# Supplied data:

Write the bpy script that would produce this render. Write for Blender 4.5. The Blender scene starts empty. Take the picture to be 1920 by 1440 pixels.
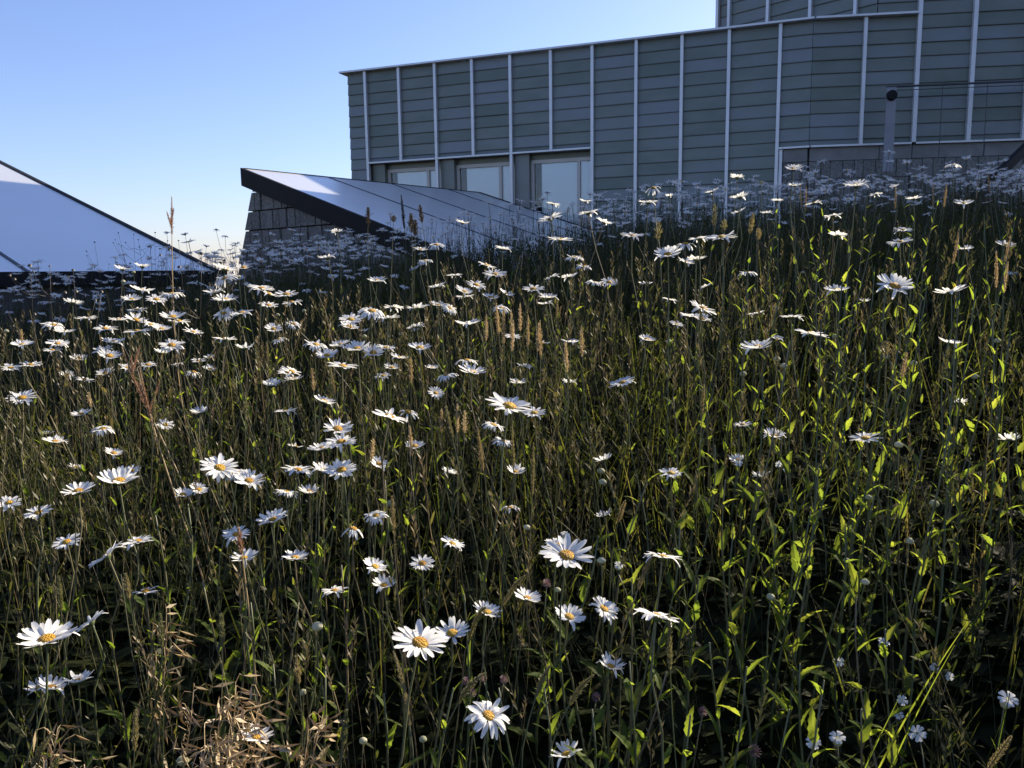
import bpy, math, random
import numpy as np
from mathutils import Vector, Matrix, Quaternion

random.seed(7)
rng = np.random.default_rng(11)
R = math.radians
scene = bpy.context.scene
COL = scene.collection

# ------------------------------------------------------------------ camera
CZ = 1.35                     # eye height above the datum
PITCH, ROLL, F = 8.0, -0.8, 1500.0
cam_d = bpy.data.cameras.new('camera')
cam = bpy.data.objects.new('camera', cam_d)
COL.objects.link(cam)
cam_d.sensor_width = 36.0
cam_d.lens = F / 1920 * 36.0
cam_d.clip_start = 0.02
cam_d.clip_end = 2000
CROT = Matrix.Rotation(R(90 - PITCH), 3, 'X') @ Matrix.Rotation(R(ROLL), 3, 'Z')
cam.matrix_world = Matrix.Translation((0, 0, CZ)) @ CROT.to_4x4()
scene.camera = cam

# ------------------------------------------------------------------ sky, sun, exposure
SUN_AZ, SUN_EL = 50.0, 26.0   # azimuth to the right of the view direction
world = bpy.data.worlds.new('World')
scene.world = world
world.use_nodes = True
wn = world.node_tree
sky = wn.nodes.new('ShaderNodeTexSky')
sky.sky_type = 'NISHITA'
sky.sun_disc = False
sky.sun_elevation = R(SUN_EL)
sky.sun_rotation = R(SUN_AZ)
sky.air_density = 1.0
sky.dust_density = 0.7
sky.ozone_density = 4.5
tintn = wn.nodes.new('ShaderNodeMix'); tintn.data_type = 'RGBA'; tintn.blend_type = 'MULTIPLY'
tintn.inputs[0].default_value = 1.0
tintn.inputs[7].default_value = (1.14, 1.0, 1.11, 1)      # the phone's white balance: a violet tinge all over the sky
wn.links.new(sky.outputs[0], tintn.inputs[6])
wn.links.new(tintn.outputs[2], wn.nodes['Background'].inputs[0])
wn.nodes['Background'].inputs[1].default_value = 0.074
SUNV = Vector((math.sin(R(SUN_AZ)) * math.cos(R(SUN_EL)), math.cos(R(SUN_AZ)) * math.cos(R(SUN_EL)), math.sin(R(SUN_EL))))
sd = bpy.data.lights.new('sun', 'SUN')
sd.energy = 5.0
sd.angle = R(0.53)
sd.color = (1.0, 0.87, 0.67)
so = bpy.data.objects.new('sun', sd)
COL.objects.link(so)
so.rotation_euler = SUNV.to_track_quat('Z', 'Y').to_euler()
so.location = SUNV * 60
vs = scene.view_settings
vs.view_transform = 'Standard'
vs.look = 'None'
vs.gamma = 1
vs.use_curve_mapping = False
vs.exposure = 1.4
scene.cycles.max_bounces = 6
scene.cycles.diffuse_bounces = 3
scene.cycles.glossy_bounces = 3
scene.cycles.transmission_bounces = 4
scene.cycles.transparent_max_bounces = 8

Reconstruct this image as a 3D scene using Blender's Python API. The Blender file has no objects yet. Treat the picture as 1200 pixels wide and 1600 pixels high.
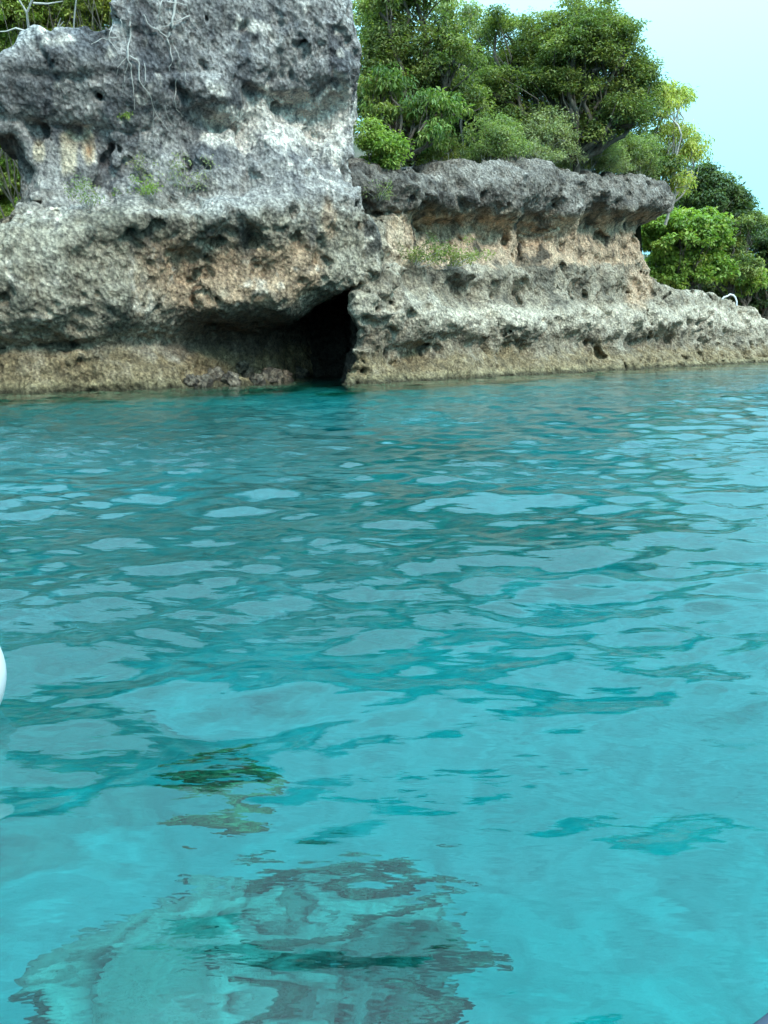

# Exercise goal:
Transcribe each entry above exactly, apart from the pictures.

# Complete response:
Write the bpy script that would produce this render. Write for Blender 4.5. The Blender scene starts empty. Take the picture to be 1920 by 1440 pixels.
import bpy, math, random
import numpy as np
from mathutils import Vector, Matrix, Quaternion

random.seed(7)
rng = np.random.default_rng(11)
R = math.radians
scene = bpy.context.scene
COL = scene.collection

# ------------------------------------------------------------------ camera
CZ = 1.35                     # eye height above the datum
PITCH, ROLL, F = 8.0, -0.8, 1500.0
cam_d = bpy.data.cameras.new('camera')
cam = bpy.data.objects.new('camera', cam_d)
COL.objects.link(cam)
cam_d.sensor_width = 36.0
cam_d.lens = F / 1920 * 36.0
cam_d.clip_start = 0.02
cam_d.clip_end = 2000
CROT = Matrix.Rotation(R(90 - PITCH), 3, 'X') @ Matrix.Rotation(R(ROLL), 3, 'Z')
cam.matrix_world = Matrix.Translation((0, 0, CZ)) @ CROT.to_4x4()
scene.camera = cam

# ------------------------------------------------------------------ sky, sun, exposure
SUN_AZ, SUN_EL = 50.0, 26.0   # azimuth to the right of the view direction
world = bpy.data.worlds.new('World')
scene.world = world
world.use_nodes = True
wn = world.node_tree
sky = wn.nodes.new('ShaderNodeTexSky')
sky.sky_type = 'NISHITA'
sky.sun_disc = False
sky.sun_elevation = R(SUN_EL)
sky.sun_rotation = R(SUN_AZ)
sky.air_density = 1.0
sky.dust_density = 0.7
sky.ozone_density = 4.5
tintn = wn.nodes.new('ShaderNodeMix'); tintn.data_type = 'RGBA'; tintn.blend_type = 'MULTIPLY'
tintn.inputs[0].default_value = 1.0
tintn.inputs[7].default_value = (1.14, 1.0, 1.11, 1)      # the phone's white balance: a violet tinge all over the sky
wn.links.new(sky.outputs[0], tintn.inputs[6])
wn.links.new(tintn.outputs[2], wn.nodes['Background'].inputs[0])
wn.nodes['Background'].inputs[1].default_value = 0.074
SUNV = Vector((math.sin(R(SUN_AZ)) * math.cos(R(SUN_EL)), math.cos(R(SUN_AZ)) * math.cos(R(SUN_EL)), math.sin(R(SUN_EL))))
sd = bpy.data.lights.new('sun', 'SUN')
sd.energy = 5.0
sd.angle = R(0.53)
sd.color = (1.0, 0.87, 0.67)
so = bpy.data.objects.new('sun', sd)
COL.objects.link(so)
so.rotation_euler = SUNV.to_track_quat('Z', 'Y').to_euler()
so.location = SUNV * 60
vs = scene.view_settings
vs.view_transform = 'Standard'
vs.look = 'None'
vs.gamma = 1
vs.use_curve_mapping = False
vs.exposure = 1.4
scene.cycles.max_bounces = 6
scene.cycles.diffuse_bounces = 3
scene.cycles.glossy_bounces = 3
scene.cycles.transmission_bounces = 4
scene.cycles.transparent_max_bounces = 8

Reconstruct this image as a 3D scene using Blender's Python API. The Blender file has no objects yet. Treat the picture as 1200 pixels wide and 1600 pixels high.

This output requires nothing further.